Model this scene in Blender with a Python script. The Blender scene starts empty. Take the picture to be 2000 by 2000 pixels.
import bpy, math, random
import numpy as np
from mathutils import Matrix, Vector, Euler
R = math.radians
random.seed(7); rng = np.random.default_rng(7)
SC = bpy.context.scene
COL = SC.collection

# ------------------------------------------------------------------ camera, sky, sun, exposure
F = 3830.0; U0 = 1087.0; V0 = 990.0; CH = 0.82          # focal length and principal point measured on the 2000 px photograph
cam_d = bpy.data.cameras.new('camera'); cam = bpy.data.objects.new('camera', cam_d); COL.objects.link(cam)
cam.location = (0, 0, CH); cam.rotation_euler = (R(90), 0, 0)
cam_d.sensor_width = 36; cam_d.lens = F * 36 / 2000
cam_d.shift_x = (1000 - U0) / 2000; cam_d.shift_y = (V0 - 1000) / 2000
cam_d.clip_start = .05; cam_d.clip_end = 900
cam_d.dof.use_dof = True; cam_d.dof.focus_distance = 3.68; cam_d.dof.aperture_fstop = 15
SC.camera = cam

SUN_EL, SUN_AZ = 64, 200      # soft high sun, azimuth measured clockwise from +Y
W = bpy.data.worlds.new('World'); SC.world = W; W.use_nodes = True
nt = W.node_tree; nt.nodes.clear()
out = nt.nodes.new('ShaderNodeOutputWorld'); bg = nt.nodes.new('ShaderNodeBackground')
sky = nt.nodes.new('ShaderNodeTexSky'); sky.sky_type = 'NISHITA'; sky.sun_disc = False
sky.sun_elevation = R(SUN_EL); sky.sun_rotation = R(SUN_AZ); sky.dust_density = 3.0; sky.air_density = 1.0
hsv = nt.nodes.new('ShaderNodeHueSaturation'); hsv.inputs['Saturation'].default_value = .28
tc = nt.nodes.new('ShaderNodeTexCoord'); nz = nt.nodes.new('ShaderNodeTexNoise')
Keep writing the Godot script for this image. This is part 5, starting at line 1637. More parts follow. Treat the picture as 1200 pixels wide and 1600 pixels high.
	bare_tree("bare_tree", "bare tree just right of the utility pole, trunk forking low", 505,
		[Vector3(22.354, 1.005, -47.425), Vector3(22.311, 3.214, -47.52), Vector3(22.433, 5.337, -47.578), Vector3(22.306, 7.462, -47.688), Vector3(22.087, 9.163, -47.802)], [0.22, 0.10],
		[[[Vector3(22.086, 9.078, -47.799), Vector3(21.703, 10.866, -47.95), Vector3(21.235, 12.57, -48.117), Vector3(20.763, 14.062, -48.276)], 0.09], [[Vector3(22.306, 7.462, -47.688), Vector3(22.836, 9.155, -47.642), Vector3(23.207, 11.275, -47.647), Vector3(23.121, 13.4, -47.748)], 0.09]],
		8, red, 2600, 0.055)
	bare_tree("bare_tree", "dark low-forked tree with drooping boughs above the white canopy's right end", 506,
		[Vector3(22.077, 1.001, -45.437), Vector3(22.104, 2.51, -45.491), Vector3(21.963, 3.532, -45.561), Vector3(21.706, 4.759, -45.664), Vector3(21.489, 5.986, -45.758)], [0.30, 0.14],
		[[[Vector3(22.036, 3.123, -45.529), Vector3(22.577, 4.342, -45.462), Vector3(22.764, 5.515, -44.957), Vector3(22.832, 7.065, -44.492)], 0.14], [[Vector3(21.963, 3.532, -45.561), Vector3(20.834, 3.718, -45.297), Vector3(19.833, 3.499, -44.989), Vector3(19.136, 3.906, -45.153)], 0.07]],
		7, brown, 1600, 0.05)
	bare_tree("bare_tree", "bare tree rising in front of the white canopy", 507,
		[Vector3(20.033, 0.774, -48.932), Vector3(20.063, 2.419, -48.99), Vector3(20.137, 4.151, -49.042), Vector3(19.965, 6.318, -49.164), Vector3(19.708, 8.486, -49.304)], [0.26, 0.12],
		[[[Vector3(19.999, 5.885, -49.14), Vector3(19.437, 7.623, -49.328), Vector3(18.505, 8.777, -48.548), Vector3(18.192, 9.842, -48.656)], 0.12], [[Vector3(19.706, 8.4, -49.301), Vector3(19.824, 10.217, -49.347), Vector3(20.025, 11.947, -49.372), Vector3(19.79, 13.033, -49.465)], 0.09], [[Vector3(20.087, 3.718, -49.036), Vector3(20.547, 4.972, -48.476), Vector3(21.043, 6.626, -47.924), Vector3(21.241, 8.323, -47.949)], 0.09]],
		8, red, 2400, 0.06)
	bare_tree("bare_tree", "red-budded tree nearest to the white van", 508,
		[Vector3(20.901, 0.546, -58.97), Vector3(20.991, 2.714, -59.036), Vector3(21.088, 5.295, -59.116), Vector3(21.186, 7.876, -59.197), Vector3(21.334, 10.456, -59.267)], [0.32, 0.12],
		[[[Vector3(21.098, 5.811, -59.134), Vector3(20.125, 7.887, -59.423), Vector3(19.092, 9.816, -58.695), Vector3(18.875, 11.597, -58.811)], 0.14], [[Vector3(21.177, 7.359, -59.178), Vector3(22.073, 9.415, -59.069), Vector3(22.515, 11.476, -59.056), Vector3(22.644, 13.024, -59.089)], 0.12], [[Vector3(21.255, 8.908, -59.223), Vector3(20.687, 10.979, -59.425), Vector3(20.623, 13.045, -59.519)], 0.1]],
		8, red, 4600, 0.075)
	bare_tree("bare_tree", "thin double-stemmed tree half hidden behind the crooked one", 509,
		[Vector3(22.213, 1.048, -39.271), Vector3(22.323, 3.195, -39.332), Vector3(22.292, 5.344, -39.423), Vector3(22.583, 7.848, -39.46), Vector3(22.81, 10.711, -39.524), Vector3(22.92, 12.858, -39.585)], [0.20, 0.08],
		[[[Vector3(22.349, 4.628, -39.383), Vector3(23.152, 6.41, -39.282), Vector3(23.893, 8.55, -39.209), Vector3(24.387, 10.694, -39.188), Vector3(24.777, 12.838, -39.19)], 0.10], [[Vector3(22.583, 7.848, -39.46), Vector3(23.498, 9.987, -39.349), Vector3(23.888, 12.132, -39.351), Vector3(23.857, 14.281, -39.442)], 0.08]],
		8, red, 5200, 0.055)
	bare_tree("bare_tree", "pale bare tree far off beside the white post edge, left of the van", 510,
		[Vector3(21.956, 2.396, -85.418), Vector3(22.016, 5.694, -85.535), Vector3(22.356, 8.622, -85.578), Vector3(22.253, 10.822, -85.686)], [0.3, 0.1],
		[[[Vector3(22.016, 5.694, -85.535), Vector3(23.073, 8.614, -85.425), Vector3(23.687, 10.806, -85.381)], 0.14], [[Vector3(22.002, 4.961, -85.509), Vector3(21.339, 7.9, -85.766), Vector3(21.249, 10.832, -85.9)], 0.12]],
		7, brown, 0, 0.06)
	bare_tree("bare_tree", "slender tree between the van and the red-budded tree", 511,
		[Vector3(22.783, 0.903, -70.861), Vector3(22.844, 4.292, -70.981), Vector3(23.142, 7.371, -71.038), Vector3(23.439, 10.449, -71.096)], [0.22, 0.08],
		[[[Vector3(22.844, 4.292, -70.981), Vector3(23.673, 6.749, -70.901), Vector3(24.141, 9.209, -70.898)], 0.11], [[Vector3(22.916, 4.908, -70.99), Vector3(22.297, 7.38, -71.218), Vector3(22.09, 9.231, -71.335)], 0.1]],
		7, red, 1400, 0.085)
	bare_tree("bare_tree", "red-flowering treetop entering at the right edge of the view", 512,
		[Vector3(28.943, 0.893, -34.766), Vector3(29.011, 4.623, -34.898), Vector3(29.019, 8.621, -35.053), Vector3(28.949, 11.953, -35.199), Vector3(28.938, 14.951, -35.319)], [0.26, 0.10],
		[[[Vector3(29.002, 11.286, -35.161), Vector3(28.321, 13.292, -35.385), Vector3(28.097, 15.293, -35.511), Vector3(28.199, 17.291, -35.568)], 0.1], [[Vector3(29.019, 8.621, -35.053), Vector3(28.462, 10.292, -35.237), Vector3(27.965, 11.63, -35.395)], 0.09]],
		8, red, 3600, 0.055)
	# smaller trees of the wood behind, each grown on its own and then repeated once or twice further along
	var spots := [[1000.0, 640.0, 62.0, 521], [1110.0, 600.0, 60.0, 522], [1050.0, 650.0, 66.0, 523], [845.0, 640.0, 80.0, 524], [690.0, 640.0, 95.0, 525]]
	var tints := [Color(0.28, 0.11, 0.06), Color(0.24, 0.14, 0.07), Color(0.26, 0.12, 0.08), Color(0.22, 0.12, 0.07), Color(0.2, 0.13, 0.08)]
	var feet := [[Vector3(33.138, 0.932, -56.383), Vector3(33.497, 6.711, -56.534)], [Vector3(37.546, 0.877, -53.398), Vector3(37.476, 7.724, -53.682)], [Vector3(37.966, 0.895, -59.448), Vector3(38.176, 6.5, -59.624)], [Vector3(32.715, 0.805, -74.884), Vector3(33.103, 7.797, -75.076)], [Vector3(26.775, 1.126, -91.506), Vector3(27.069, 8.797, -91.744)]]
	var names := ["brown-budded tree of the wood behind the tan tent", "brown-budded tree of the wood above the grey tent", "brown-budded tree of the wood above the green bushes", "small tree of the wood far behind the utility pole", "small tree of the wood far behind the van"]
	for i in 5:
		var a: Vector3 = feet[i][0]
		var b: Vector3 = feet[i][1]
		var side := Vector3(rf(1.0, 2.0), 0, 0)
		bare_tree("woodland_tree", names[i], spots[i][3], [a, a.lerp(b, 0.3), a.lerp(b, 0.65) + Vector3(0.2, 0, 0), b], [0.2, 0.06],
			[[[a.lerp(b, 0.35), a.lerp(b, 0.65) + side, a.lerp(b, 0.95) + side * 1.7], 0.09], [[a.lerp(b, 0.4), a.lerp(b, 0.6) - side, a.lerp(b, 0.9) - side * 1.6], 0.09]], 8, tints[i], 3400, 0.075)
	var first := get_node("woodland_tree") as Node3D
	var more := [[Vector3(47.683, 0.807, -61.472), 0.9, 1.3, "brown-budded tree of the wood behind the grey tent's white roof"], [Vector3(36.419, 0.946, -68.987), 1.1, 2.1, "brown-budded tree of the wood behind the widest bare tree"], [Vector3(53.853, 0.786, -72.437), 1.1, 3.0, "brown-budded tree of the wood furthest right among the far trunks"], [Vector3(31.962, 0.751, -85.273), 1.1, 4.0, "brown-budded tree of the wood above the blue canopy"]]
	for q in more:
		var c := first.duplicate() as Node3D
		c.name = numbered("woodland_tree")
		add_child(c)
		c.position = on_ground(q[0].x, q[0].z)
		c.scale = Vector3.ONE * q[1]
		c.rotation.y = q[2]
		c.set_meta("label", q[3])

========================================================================

- [Task]:
Looking at the material above, please copy exactly every line from its first line through the line containing "tc = nt.nodes.new('ShaderNodeTexCoord');", with both ends included and nothing else.

- [Task output]:
Model this scene in Blender with a Python script. The Blender scene starts empty. Take the picture to be 2000 by 2000 pixels.
import bpy, math, random
import numpy as np
from mathutils import Matrix, Vector, Euler
R = math.radians
random.seed(7); rng = np.random.default_rng(7)
SC = bpy.context.scene
COL = SC.collection

# ------------------------------------------------------------------ camera, sky, sun, exposure
F = 3830.0; U0 = 1087.0; V0 = 990.0; CH = 0.82          # focal length and principal point measured on the 2000 px photograph
cam_d = bpy.data.cameras.new('camera'); cam = bpy.data.objects.new('camera', cam_d); COL.objects.link(cam)
cam.location = (0, 0, CH); cam.rotation_euler = (R(90), 0, 0)
cam_d.sensor_width = 36; cam_d.lens = F * 36 / 2000
cam_d.shift_x = (1000 - U0) / 2000; cam_d.shift_y = (V0 - 1000) / 2000
cam_d.clip_start = .05; cam_d.clip_end = 900
cam_d.dof.use_dof = True; cam_d.dof.focus_distance = 3.68; cam_d.dof.aperture_fstop = 15
SC.camera = cam

SUN_EL, SUN_AZ = 64, 200      # soft high sun, azimuth measured clockwise from +Y
W = bpy.data.worlds.new('World'); SC.world = W; W.use_nodes = True
nt = W.node_tree; nt.nodes.clear()
out = nt.nodes.new('ShaderNodeOutputWorld'); bg = nt.nodes.new('ShaderNodeBackground')
sky = nt.nodes.new('ShaderNodeTexSky'); sky.sky_type = 'NISHITA'; sky.sun_disc = False
sky.sun_elevation = R(SUN_EL); sky.sun_rotation = R(SUN_AZ); sky.dust_density = 3.0; sky.air_density = 1.0
hsv = nt.nodes.new('ShaderNodeHueSaturation'); hsv.inputs['Saturation'].default_value = .28
tc = nt.nodes.new('ShaderNodeTexCoord'); nz = nt.nodes.new('ShaderNodeTexNoise')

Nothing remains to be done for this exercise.